Excellent explanation
Oraboy, December 19, 2011 - 9:40 am UTC
Thanks Tom. Couldn't have asked for a better explanation.
I clearly missed the point, a session could have multiple active transactions. But I am still unclear on how the application code could do this.
To my limited understanding, the application code should grab a connection/session from connection pool and use that pass on its db work & after its done, it releases back to connection pool. Since each unit of work would be capsuled within its transaction boundary, shouldn't the relation between transaction and session be always 1:1?
I can understand "pragma transaction" in plsql..but this application does not use any DB procedure.

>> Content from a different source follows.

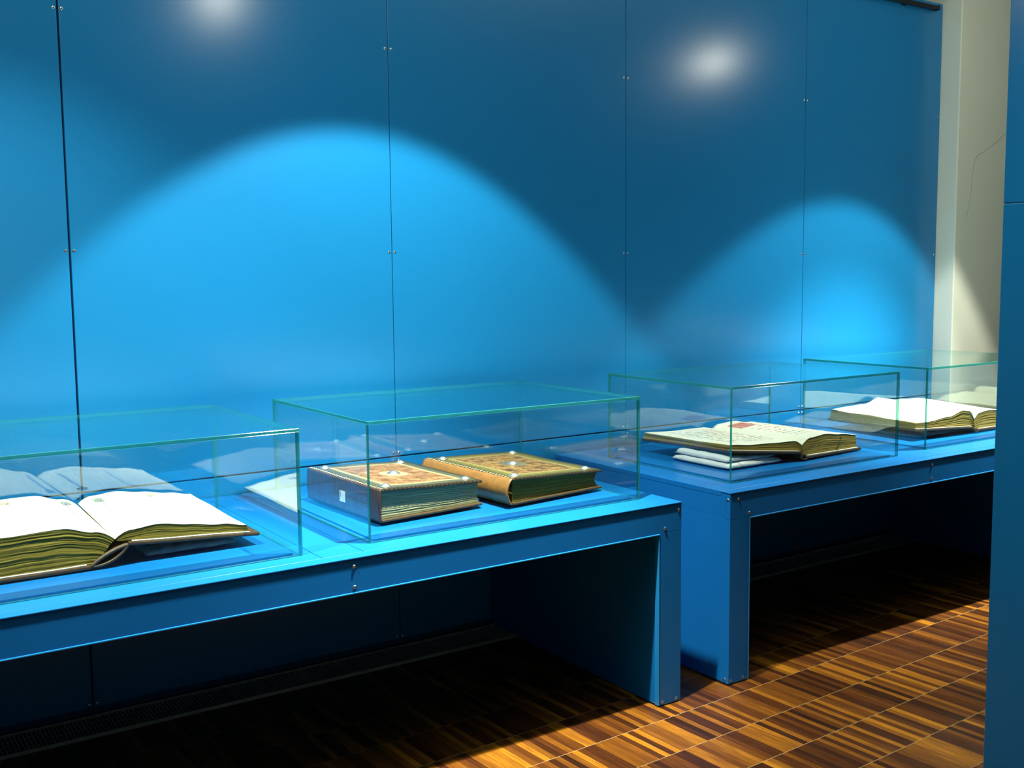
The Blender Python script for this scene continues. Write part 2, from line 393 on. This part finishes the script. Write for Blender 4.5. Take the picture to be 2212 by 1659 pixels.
# ------------------------------------------------------------------ display tables
YF, YB = -1.107, -.012
def table(xl, xr, boards, label, xm, leftvis):
    t = thing('display_table', ((xl + xr) / 2, (YF + YB) / 2, 0), label, 'table', None)
    LEG, ZF = .1035, .637
    mb = MB().box(xl, xr, YF + .0222, YB, ZF + .012, T - .0185); mb.box(xl, xr, YF + .0222, -1.0615, T - .0185, T - .0042); mb.build('top_core', M['blue_table'], t)
    # top: front border strip, back strip, lift-out boards with fine joints
    MB().box(xl - .002, xr + .002, YF - .003, -1.0615, T - .004, T).build('top_border', M['blue_table'], t, bevel=.0012)
    MB().box(xl - .002, xr + .002, -.0615, YB, T - .018, T).build('top_border', M['blue_table'], t, bevel=.0018)
    for a, b in zip(boards[:-1], boards[1:]):
        MB().box(a + .0012, b - .0012, -1.0603, -.0627, T - .018, T).build('top_board', M['blue_table'], t, bevel=.0006, seg=1)
    # apron boards, front in two lengths
    MB().box(xl, xr, YF, YF + .022, ZF, T - .0042).build('apron', M['blue_table'], t, bevel=.0012)
    # side panels down to the floor
    for a, b in ((xl, xl + LEG), (xr - LEG, xr)):
        MB().box(a, b, YF, YB, .004, ZF - .0002).build('side_panel', M['blue_table'], t, bevel=.0015)
        MB().box(a, b, YF + .0225, YB, ZF, ZF + .0115).build('side_panel_cap', M['blue_table'], t)
        MB().box(a + .006, b - .006, YF + .01, YB - .006, .0, .004).build('foot_plate', M['black_metal'], t)
    # bright lip that frames the opening
    MB().box(xl + LEG, xr - LEG, YF - .0028, YF + .03, ZF - .006, ZF - .0004).build('opening_trim', M['blue_trim'], t, bevel=.002)
    for a in (xl + LEG, xr - LEG - .004):
        MB().box(a, a + .004, YF - .0015, YF + .02, .005, ZF - .0065).build('opening_trim', M['blue_trim'], t, bevel=.001)
    for z in (.7135, .652):
        screw(t, (xm, YF, z), (0, -1, 0), random.random())
    for x, z in ((xr - .014, .712), (xr - .079, .653), (xl + .042, .712), (xl + .100, .653), (xr - .021, .016), (xr - .088, .016), (xl + .078, .016), (xl + .012, .016)):
        screw(t, (x, YF, z), (0, -1, 0), random.random())
    screw(t, (xl, YF + .012, .712), (-1, 0, 0)); screw(t, (xl, YF + .02, .02), (-1, 0, 0)); screw(t, (xr - LEG, YF + .022, .016), (-1, 0, 0))
    return t
table(.045, 2.595, [.043, .097, 1.229, 1.361, 2.545, 2.597], 'long blue lacquered display table in the left foreground, carrying the pair of closed books', 1.3065, False)
table(2.84, 5.39, [2.838, 2.91, 4.065, 4.195, 5.335, 5.392], 'long blue lacquered display table further back on the right, beside the white pillar', 4.072, True)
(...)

Your response actually made me more curious , now I want to dig through application code and its transaction management to understand more.
Thanks once again for this invaluable site.
December 19, 2011 - 4:41 pm UTC
XA is magic, it does strange things - really odd things. I don't have the ability to test it - but I'm pretty sure it would be the cause.
.. shouldn't the relation
between transaction and session be always 1:1? ..
not with XA. It in general is many to many.
Autonomous transactions?
Nathan Marston, December 19, 2011 - 9:54 pm UTC
Wouldn't this cause the relationship between transactions and sessions to be many to one also?
December 20, 2011 - 8:01 am UTC
no, it would be one to many. An autonomous transaction belongs to exactly one session. A session can have many autonomous transactions.